Monday, February 14, 2011

Dramatis Personae (4)

The opportunity to study my fellow man is one of the perks of being on the bench. A court is a high-stress environment for most people, and my aim is to deal humanely but efficiently with the business before us; an orderly court allows us the space to consider our decisions carefully and within the bounds of the law and our guidelines, while exercising our discretion whenever appropriate.
For most of my time on the bench the wheels have been oiled by the omnipresent local defence solicitors. Contrary to saloon-bar and tabloid prejudice one of the most important functions of the criminal solicitor is to confront his client with the unpalatable truth, and to persuade him to plead guilty when the evidence against him looks solid. The defendant gets a third off his sentence and the court can move on to the next case. The idea that lawyers encourage not-guilty pleas to increase their fees is almost complete nonsense.
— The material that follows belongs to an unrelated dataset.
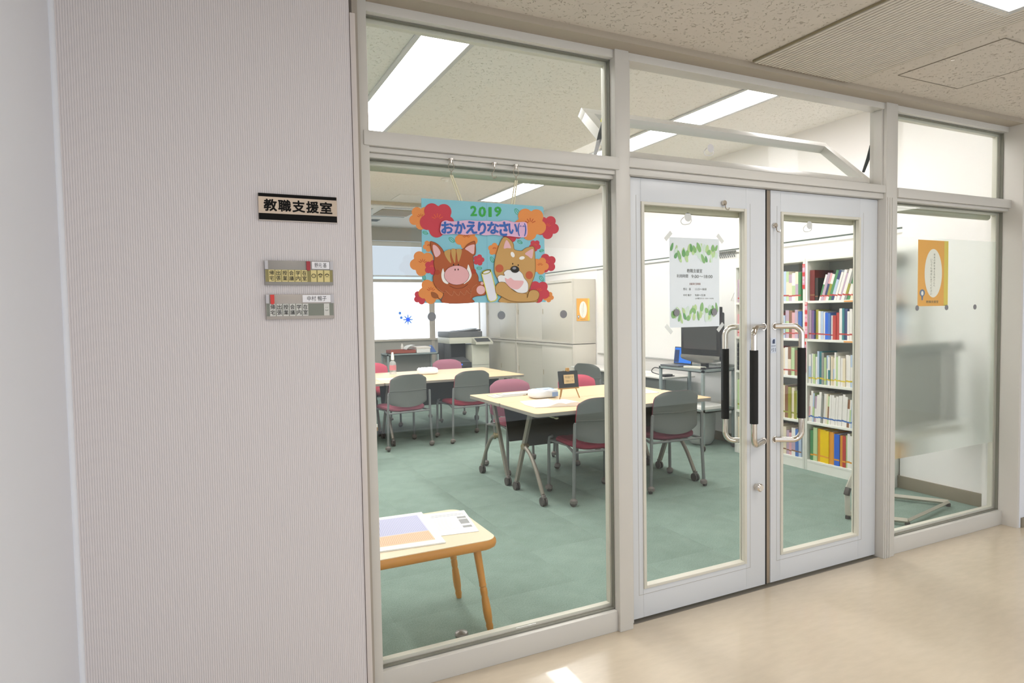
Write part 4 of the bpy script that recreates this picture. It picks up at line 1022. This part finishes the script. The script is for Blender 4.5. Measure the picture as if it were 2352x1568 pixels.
# ------------------------------------------------------------------ flip-top tables
def table(label, x0, x1, y0, y1, inner, vis=True):
    """inner=+1: partner table lies at +y, straight leg toward it, curved leg outward"""
    yc = (y0+y1)/2; zt = .72
    t = thing('folding_table', label, 'table', ((x0+x1)/2, yc, 0))
    pts = []
    R = .03
    for cx, cy, a0 in ((x1-R, y1-R, 0), (x0+R, y1-R, PI/2), (x0+R, y0+R, PI), (x1-R, y0+R, 1.5*PI)):
        for k in range(5): q = a0+k*PI/8; pts.append((cx+R*math.cos(q), cy+R*math.sin(q)))
    B().prism(pts, lambda a, c: Vector((a, c, zt-.003)), lambda a, c: Vector((a, c, zt))).obj('table_top', MAPLE, t)
    B().prism(pts, lambda a, c: Vector((a, c, zt-.028)), lambda a, c: Vector((a, c, zt-.003))).obj('top_edge', EDGE, t)
    s = inner
    for xx, sd in ((x0+.11, 1), (x1-.11, -1)):
        # straight flat beam
        b = B()
        for (yA, zA, yB_, zB_) in ((yc-s*.03, .69, yc+s*.24, .085),):
            d = Vector((0, yB_-yA, zB_-zA)); n_ = Vector((0, -d.z, d.y)).normalized()*.022
            for (a, c) in (((yA, zA), (yB_, zB_)),):
                V = []
                for x in (xx-.012, xx+.012):
                    for p in ((Vector((0, *a))+n_), (Vector((0, *a))-n_), (Vector((0, *c))-n_*.8), (Vector((0, *c))+n_*.8)): V.append((x, p.y, p.z))
                b.raw(V, [(0, 1, 2, 3), (7, 6, 5, 4), (0, 4, 5, 1), (1, 5, 6, 2), (2, 6, 7, 3), (3, 7, 4, 0)])
        L1 = b.obj('leg', GREYL, t)
        ym = yc+s*.085; 
        B().cyl((xx-.032, ym-s*.03, .40), (xx+.02, ym, .40), .022, n=14).cyl((xx-.034, ym-s*.03, .40), (xx-.028, ym-s*.03, .40), .026, n=14).obj('hinge', mat('brass_grey_hinge', '8a7f63', .4, .5), L1)
        yo = yc-s*.235
        L2 = B().tube(curve([(xx-.02, ym-s*.03, .40), (xx-.02, ym-s*.13, .355), (xx-.02, ym-s*.235, .24), (xx-.02, yo-s*.01, .085)]), .016, 10).obj('leg', GREYL, t)
        for yy, par, xo in ((yc+s*.25, L1, 0), (yo-s*.02, L2, -.02)):
            B().cyl((xx+xo-.020, yy, .034), (xx+xo-.005, yy, .034), .034, n=20).cyl((xx+xo+.005, yy, .034), (xx+xo+.020, yy, .034), .034, n=20).cyl((xx+xo-.006, yy, .034), (xx+xo+.006, yy, .034), .010, n=10).obj('caster', CAST, par)
            B().box(xx+xo-.012, xx+xo+.012, yy-.018, yy+.018, .06, .088, bev=.004).obj('caster_mount', CAST2, par)
        B().box(xx-.018, xx+.018, yc-.16, yc+.16, .665, .692, bev=.003).obj('top_bracket', GREYL, t)
    B().cyl((x0+.10, yc, .672), (x1-.10, yc, .672), .014, n=10).obj('cross_bar', GREYM, t)
    yp = yc+s*.10
    P_ = [[(x0+.15+(x1-x0-.30)*i/6, yp+s*(.10*(j/5)), .665-.30*j/5) for i in range(7)] for j in range(6)]
    Q_ = [[(a, b_+s*.012, c) for a, b_, c in row] for row in P_]
    b = B().grid(P_).grid(Q_)
    o = b.obj('modesty_panel', PANEL, t)
    # release lever
    B().tube([(x0+.16, y0+.14 if s > 0 else y1-.14, .682), (x0+.19, (y0+.10 if s > 0 else y1-.10), .665), (x0+.22, (y0+.09 if s > 0 else y1-.09), .66)], .006, 8).lathe([(.004, 0), (.018, -.006), (.018, -.014), (.004, -.018)], (x0+.22, (y0+.085 if s > 0 else y1-.085), .668), n=12).obj('release_lever', mat('pale_green_lever', 'a9ab8c', .3, .5), t)
    return t
table('maple-topped flip table nearest the glass, holding the open booklet', 2.225, 3.93, 1.745, 2.40, 1)
table('maple-topped flip table behind the near one, holding the easel', 2.225, 3.93, 2.405, 3.06, -1)
table('maple-topped flip table of the far pair, on the near side by two grey-backed chairs', 1.83, 3.55, 4.52, 5.17, 1)
table('maple-topped flip table of the far pair, on the window side with the spray bottle', 1.83, 3.55, 5.175, 5.82, -1)
table('maple-topped flip table at the far left, near side, mostly hidden by the wall', .10, 1.825, 4.52, 5.17, 1)
table('maple-topped flip table at the far left, window side, mostly hidden by the wall', .10, 1.825, 5.175, 5.82, -1)

# side tables along the right wall
for y0, y1, lab in ((3.38, 4.37, 'white wall table beside the television trolley'), (4.38, 5.42, 'white wall table beside the beige cabinet')):
    t = thing('side_table', lab, 'table', (4.98, (y0+y1)/2, 0))
    bx(4.74, 5.20, y0, y1, .68, .70, bev=.006).obj('table_top', mat('white_laminate', 'dddad4', .4), t)
    bx(4.80, 4.815, y0+.05, y1-.05, .40, .675).obj('modesty_panel', mat('grey_mesh_panel', '7e827e', .7), t)
    for xx in (4.79, 5.15):
        for yy in (y0+.06, y1-.06): B().tube([(xx, yy, .68), (xx, yy, .0)], .014, 8).obj('leg', GREYM, t)

# low table with turned legs
lt = thing('low_side_table', 'small low wooden side table with turned legs beside the glass', 'table', (.89, .45, 0))
def rr_pts(x0, x1, y0, y1, R, n=7):
    pts = []
    for cx, cy, a0 in ((x1-R, y1-R, 0), (x0+R, y1-R, PI/2), (x0+R, y0+R, PI), (x1-R, y0+R, 1.5*PI)):
        for k in range(n+1): q = a0+k*PI/2/n; pts.append((cx+R*math.cos(q), cy+R*math.sin(q)))
    return pts
OAK = mat('honey_wood', 'c88a3e', .4, var=.15, vscale=5, stretch=(1, 9, 1))
zt = .45
lx0, lx1, ly0, ly1 = .565, 1.20, .175, .705
B().prism(rr_pts(lx0+.008, lx1-.008, ly0+.008, ly1-.008, .06), lambda a, c: Vector((a, c, zt-.004)), lambda a, c: Vector((a, c, zt))).obj('top_laminate', mat('cream_wood_laminate', 'ead8bb', .35, var=.03, vscale=4), lt)
b = B(); rings = []
for off, z in ((.010, zt-.045), (.002, zt-.038), (-.001, zt-.025), (.0, zt-.012), (.006, zt-.003)):
    rings.append([b.bm.verts.new((p[0], p[1], z)) for p in rr_pts(lx0+off, lx1-off, ly0+off, ly1-off, .065)])
b.skin(rings); b.obj('top_rim', OAK, lt)
for sx, sy in ((0, 0), (1, 0), (0, 1), (1, 1)):
    tx, ty = (lx0+.085 if sx == 0 else lx1-.085), (ly0+.085 if sy == 0 else ly1-.085)
    fx, fy = tx+(-.055 if sx == 0 else .055), ty+(-.02 if sy == 0 else .02)
    prof = [(0, .020), (.06, .018), (.30, .0165), (.44, .0155), (.46, .0175), (.475, .0135), (.50, .0165), (.56, .0165), (.585, .014), (.62, .017), (.75, .0195), (.84, .0185), (.90, .0145), (.93, .017), (1, .013)]
    T0 = Vector((tx, ty, zt-.046)); T1 = Vector((fx, fy, 0))
    B().tube([T0.lerp(T1, a) for a, r in prof], [r for a, r in prof], 16).obj('leg', OAK, lt)
def sheet(name, label, cat, q, z, group=None, th=.0025, m=PAPER):
    c = [sum(p[0] for p in q)/4, sum(p[1] for p in q)/4]
    t = thing(name, label, cat, (c[0], c[1], z), 0, group)
    B().prism(q, lambda a, b_: Vector((a, b_, z)), lambda a, b_: Vector((a, b_, z+th))).obj('sheet', m, t)
    return t
def bil(q): return lambda u, v: tuple(q[0][i]*(1-u)*(1-v)+q[1][i]*u*(1-v)+q[2][i]*u*v+q[3][i]*(1-u)*v for i in (0, 1))
def sc95(p): return (p[0]*.953, (p[1]+2.449)*.953-2.449)
q = [sc95(p) for p in ((.72, .885), (1.049, .864), (1.007, .369), (.64, .405))]
t = sheet('printed_timetable', 'stack of papers with a lilac and orange printed table on the low side table', 'papers', q, zt+.0005, th=.006)
f = bil(q); zz = zt+.0068
def pq(b, u0, v0, u1, v1, z): b.raw([Vector((*f(u0, v0), z)), Vector((*f(u1, v0), z)), Vector((*f(u1, v1), z)), Vector((*f(u0, v1), z))], [(0, 1, 2, 3)])
b = B(); pq(b, .04, .08, .90, .62, zz); b.obj('lilac_block', mat('lilac_print', 'c6c6de', .7), t)
b = B(); pq(b, .04, .62, .90, .90, zz); b.obj('orange_block', mat('peach_print', 'ecc7a8', .7), t)
b = B()
for k in range(34): pq(b, .06+k*.0245, .10, .067+k*.0245, .60, zz+.0002)
b.obj('lilac_rules', mat('lilac_ink', 'a5a7cb', .7), t)
b = B()
for k in range(34): pq(b, .06+k*.0245, .64, .067+k*.0245, .87, zz+.0002)
b.obj('orange_rules', mat('peach_ink', 'd9a889', .7), t)
q = [sc95(p) for p in ((1.045, .828), (1.268, .795), (1.207, .445), (.99, .475))]
t = sheet('printed_form', 'white form with grey boxes beside the printed timetable', 'papers', q, zt+.0005, th=.002)
f = bil(q); zz = zt+.0028
b = B()
for u0, v0, u1, v1 in ((.15, .13, .92, .145), (.13, .19, .92, .205), (.72, .28, .93, .37), (.72, .41, .93, .62), (.72, .70, .93, .79)): pq(b, u0, v0, u1, v1, zz)
b.obj('grey_boxes', mat('grey_box_print', '9d9d9d', .7), t)
b = B()
for k in range(9): pq(b, .15, .30+k*.06, .25+random.uniform(.2, .4), .308+k*.06, zz)
b.obj('text_rules', mat('pale_grey_print', 'bdbdbb', .7), t)
t = thing('door_stop', 'round metal door stop on the carpet by the pane', 'door stop', (1.011, .262, 0))
B().lathe([(.024, 0), (.026, .008), (.016, .014), (.014, .022), (.027, .030), (.031, .042), (.027, .050), (.010, .056)], (1.011, .2, 0)).obj('dome', mat('dull_steel', '8d8a86', .35, .6), t)
B().cyl((1.011, .2, .0), (1.011, .2, .004), .032, n=20).obj('base', CAST, t)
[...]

Legal aid at the lower level is on the way out, and courts are seeing more and more unrepresented defendants. As a consequence we are seeing an increase in the number of hopeless not-guilty pleas. In addition, where cases do come to trial, they take an age to get through because the man in the dock has to have everything explained to him s-l-o-w-l-y. There is no shame in that: law is a specialised subject.
Legal aid restrictions have now come to the Crown Court too. Judges are accustomed to speaking to other lawyers in the elaborate argot of their calling, thus finding it hard to get across to Tony, a truck driver, that his case was as healthy as the Monty Python parrot.
I felt sorry for Tony and for the judge, at a recent appeal hearing. Tony was guilty of a technical offence regarding his HGV driving hours, and had in fact pleaded guilty down in the mags' court. But he was honestly confused, and he couldn't see why the law hadn't been explained to him before he broke it. The judge's kindly explanation of the principle that ignorance of the law is no excuse went straight over Tony's head. Similarly, telling the bewildered trucker that his offence was one of strict liability might as well have been expressed in Swahili for all the good it did. Hizonner explained that there appeared to be no germ of a defence, but that Tony's unhappy expostulations might amount to mitigation - all fell on deaf, or rather uncomprehending, ears. He simply did not understand that the kind of case that you make to your friends at work or in the pub is utterly foreign to a court. He was given various options, in deference to his lay status, and unerringly plumped for the wrong one. His body language started to express his frustration, and at the inconclusive end of the hearing he gathered his papers, muttering "I think I'll top myself" in his heavy West Midlands accent.
A local brief could have taken him on one side, explained the facts of life, and pointed him in the direction that was in his best interest. There will now be at least two more court hearings, with Tony travelling south each time. Tony is not a wicked man, nor a stupid one; he was simply out of any environment he could understand. A brief would have been hundreds of pounds cheaper than what is going to happen now.